Elizabeth seems to have been so much taken aback by the Earl’s unparalleled presumption, that she did not blaze out as might have been expected. She gave him audience an hour or two later, and heard what he had to say. Probably he adopted an injured tone as usual, and inveighed against “that knave Raleigh” and “that sycophant Cobham.” But his insubordination had been gross, and no talking could make it anything else. It was more dangerous than Leicester’s disobedience in 1586, because it came from a vastly more dangerous person. The same afternoon the Queen referred the matter to the Council. Essex was put under arrest, and never saw her again. The more she reflected, the more indignant and alarmed she became. “By God’s son,” she said to Harington, “I am no Queen; this man is above me.” After a delay of nine months, occasioned by his illness, the fallen favourite was brought before a special Commission on the charge of contempt and disobedience, and sentenced to be suspended from his offices and confined to his house during the Queen’s pleasure (June 1600). In a few weeks he was released from arrest, but he could not obtain permission to appear at court, though he implored it in most abject letters.

There are persons who consider themselves to be intolerably wronged and persecuted if they cannot have precedence and power over their fellow-citizens. Essex was such a person. Instead of being thankful that he had escaped the punishment which under most sovereigns he would have suffered, he entered into criminal plots for coercing, if not overthrowing, the Queen. He urged the Scotch King to enforce the recognition of his title by arms. He tried to persuade Mountjoy, his successor in Ireland, to carry his army to Scotland to co-operate with James. These intrigues were not known to the Government. But it did not escape observation that he was collecting men of the sword in the neighbourhood of his house; that he was holding consultations with suspected nobles and gentlemen (some of whom were afterwards engaged in the Gunpowder Plot); that the Puritan clergy were preaching and praying for his cause; and that there was a certain ferment in the city. Essex was therefore summoned to attend before the Council.

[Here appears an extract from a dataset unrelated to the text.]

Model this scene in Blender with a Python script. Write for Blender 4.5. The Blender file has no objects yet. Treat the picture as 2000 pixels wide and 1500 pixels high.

Instead of obeying, he flew to arms, with Lords Southampton, Rutland, Sandys, Cromwell, and Monteagle, and about 300 gentlemen. But the citizens of London did not respond to his appeal, and the insurrection was easily suppressed, less than a dozen persons being slain on both sides (February 8, 1601). A more senseless and profligate attempt to overthrow a good government it would be difficult to find in history. It was not dignified by any semblance of principle, and it would sufficiently stamp the character of its author, even if it stood alone as an evidence of his vanity, egotism, and want of common sense.

The trial and execution of the principal malefactor followed as a matter of course and without delay (February 25). It would have been scandalous to spare him. Elizabeth had once been fond of him, and had no reason to be ashamed of it. To talk of her “passion” and her “amorous inclination,” as Hume and others have done, is revolting and malignant nonsense. It is creditable to old age when it can take pleasure in the unfolding of bright and promising youth. But royal favour was not good for such a man as Essex. It developed the worst features in his showy but faulty character. As he steadily deteriorated, her regard cooled; but so much of it remained that she tried to amend him by chastisement, “ad correctionem” as she said, “non ad ruinam.” She had long before warned him that, though she had put up with much disrespect to her person, he must not touch her sceptre, or he would be dealt with according to the law of England. She was as good as her word, and, though the memory of it was painful to her, there is not the smallest evidence that she ever repented of having allowed the law to take its course.[16] Only three of the accomplices of Essex were punished capitally. The five peers, none of them powerful or formidable, experienced Elizabeth’s accustomed clemency.